Supplied information –
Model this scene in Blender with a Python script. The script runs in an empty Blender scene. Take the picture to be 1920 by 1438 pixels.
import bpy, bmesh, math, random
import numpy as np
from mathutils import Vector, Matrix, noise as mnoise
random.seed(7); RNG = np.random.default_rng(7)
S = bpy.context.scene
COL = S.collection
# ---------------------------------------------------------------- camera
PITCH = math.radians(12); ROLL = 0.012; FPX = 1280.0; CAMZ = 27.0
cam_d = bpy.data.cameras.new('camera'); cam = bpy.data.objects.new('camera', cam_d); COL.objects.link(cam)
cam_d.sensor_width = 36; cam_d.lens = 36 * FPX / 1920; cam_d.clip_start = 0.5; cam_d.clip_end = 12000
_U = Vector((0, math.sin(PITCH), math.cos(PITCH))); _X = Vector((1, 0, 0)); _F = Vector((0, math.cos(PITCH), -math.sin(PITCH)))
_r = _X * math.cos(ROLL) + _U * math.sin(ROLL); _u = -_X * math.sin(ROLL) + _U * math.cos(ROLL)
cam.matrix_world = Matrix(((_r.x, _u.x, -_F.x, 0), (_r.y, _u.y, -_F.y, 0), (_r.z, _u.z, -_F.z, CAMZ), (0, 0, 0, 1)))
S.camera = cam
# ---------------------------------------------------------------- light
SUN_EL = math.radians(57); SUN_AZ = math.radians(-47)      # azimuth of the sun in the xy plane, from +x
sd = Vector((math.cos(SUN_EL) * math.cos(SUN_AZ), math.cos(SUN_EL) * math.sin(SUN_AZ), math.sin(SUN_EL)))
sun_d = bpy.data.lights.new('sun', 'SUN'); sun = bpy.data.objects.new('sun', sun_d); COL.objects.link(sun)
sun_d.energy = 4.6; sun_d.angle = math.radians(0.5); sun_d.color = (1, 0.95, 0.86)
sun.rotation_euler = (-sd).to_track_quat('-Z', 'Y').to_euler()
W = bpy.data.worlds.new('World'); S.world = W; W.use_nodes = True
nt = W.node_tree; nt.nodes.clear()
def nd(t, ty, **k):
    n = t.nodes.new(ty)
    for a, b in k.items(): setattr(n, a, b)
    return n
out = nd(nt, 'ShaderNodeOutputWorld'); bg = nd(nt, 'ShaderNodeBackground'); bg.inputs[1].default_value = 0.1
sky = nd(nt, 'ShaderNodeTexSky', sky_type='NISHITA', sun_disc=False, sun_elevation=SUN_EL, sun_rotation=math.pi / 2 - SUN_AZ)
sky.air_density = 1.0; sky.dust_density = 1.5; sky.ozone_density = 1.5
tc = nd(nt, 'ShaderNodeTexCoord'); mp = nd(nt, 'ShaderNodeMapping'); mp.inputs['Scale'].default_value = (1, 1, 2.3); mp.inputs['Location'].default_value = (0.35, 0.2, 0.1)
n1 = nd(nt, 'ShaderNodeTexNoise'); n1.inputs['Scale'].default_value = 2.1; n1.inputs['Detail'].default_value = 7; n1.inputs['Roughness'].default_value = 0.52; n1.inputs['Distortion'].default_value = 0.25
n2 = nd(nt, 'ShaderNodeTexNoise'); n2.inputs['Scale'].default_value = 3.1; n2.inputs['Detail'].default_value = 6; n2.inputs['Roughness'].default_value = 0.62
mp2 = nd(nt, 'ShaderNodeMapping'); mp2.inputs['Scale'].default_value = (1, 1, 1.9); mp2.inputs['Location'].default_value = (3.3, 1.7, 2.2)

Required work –
Repeat every line of the material exactly as given.

Response –
Model this scene in Blender with a Python script. The script runs in an empty Blender scene. Take the picture to be 1920 by 1438 pixels.
import bpy, bmesh, math, random
import numpy as np
from mathutils import Vector, Matrix, noise as mnoise
random.seed(7); RNG = np.random.default_rng(7)
S = bpy.context.scene
COL = S.collection
# ---------------------------------------------------------------- camera
PITCH = math.radians(12); ROLL = 0.012; FPX = 1280.0; CAMZ = 27.0
cam_d = bpy.data.cameras.new('camera'); cam = bpy.data.objects.new('camera', cam_d); COL.objects.link(cam)
cam_d.sensor_width = 36; cam_d.lens = 36 * FPX / 1920; cam_d.clip_start = 0.5; cam_d.clip_end = 12000
_U = Vector((0, math.sin(PITCH), math.cos(PITCH))); _X = Vector((1, 0, 0)); _F = Vector((0, math.cos(PITCH), -math.sin(PITCH)))
_r = _X * math.cos(ROLL) + _U * math.sin(ROLL); _u = -_X * math.sin(ROLL) + _U * math.cos(ROLL)
cam.matrix_world = Matrix(((_r.x, _u.x, -_F.x, 0), (_r.y, _u.y, -_F.y, 0), (_r.z, _u.z, -_F.z, CAMZ), (0, 0, 0, 1)))
S.camera = cam
# ---------------------------------------------------------------- light
SUN_EL = math.radians(57); SUN_AZ = math.radians(-47)      # azimuth of the sun in the xy plane, from +x
sd = Vector((math.cos(SUN_EL) * math.cos(SUN_AZ), math.cos(SUN_EL) * math.sin(SUN_AZ), math.sin(SUN_EL)))
sun_d = bpy.data.lights.new('sun', 'SUN'); sun = bpy.data.objects.new('sun', sun_d); COL.objects.link(sun)
sun_d.energy = 4.6; sun_d.angle = math.radians(0.5); sun_d.color = (1, 0.95, 0.86)
sun.rotation_euler = (-sd).to_track_quat('-Z', 'Y').to_euler()
W = bpy.data.worlds.new('World'); S.world = W; W.use_nodes = True
nt = W.node_tree; nt.nodes.clear()
def nd(t, ty, **k):
    n = t.nodes.new(ty)
    for a, b in k.items(): setattr(n, a, b)
    return n
out = nd(nt, 'ShaderNodeOutputWorld'); bg = nd(nt, 'ShaderNodeBackground'); bg.inputs[1].default_value = 0.1
sky = nd(nt, 'ShaderNodeTexSky', sky_type='NISHITA', sun_disc=False, sun_elevation=SUN_EL, sun_rotation=math.pi / 2 - SUN_AZ)
sky.air_density = 1.0; sky.dust_density = 1.5; sky.ozone_density = 1.5
tc = nd(nt, 'ShaderNodeTexCoord'); mp = nd(nt, 'ShaderNodeMapping'); mp.inputs['Scale'].default_value = (1, 1, 2.3); mp.inputs['Location'].default_value = (0.35, 0.2, 0.1)
n1 = nd(nt, 'ShaderNodeTexNoise'); n1.inputs['Scale'].default_value = 2.1; n1.inputs['Detail'].default_value = 7; n1.inputs['Roughness'].default_value = 0.52; n1.inputs['Distortion'].default_value = 0.25
n2 = nd(nt, 'ShaderNodeTexNoise'); n2.inputs['Scale'].default_value = 3.1; n2.inputs['Detail'].default_value = 6; n2.inputs['Roughness'].default_value = 0.62
mp2 = nd(nt, 'ShaderNodeMapping'); mp2.inputs['Scale'].default_value = (1, 1, 1.9); mp2.inputs['Location'].default_value = (3.3, 1.7, 2.2)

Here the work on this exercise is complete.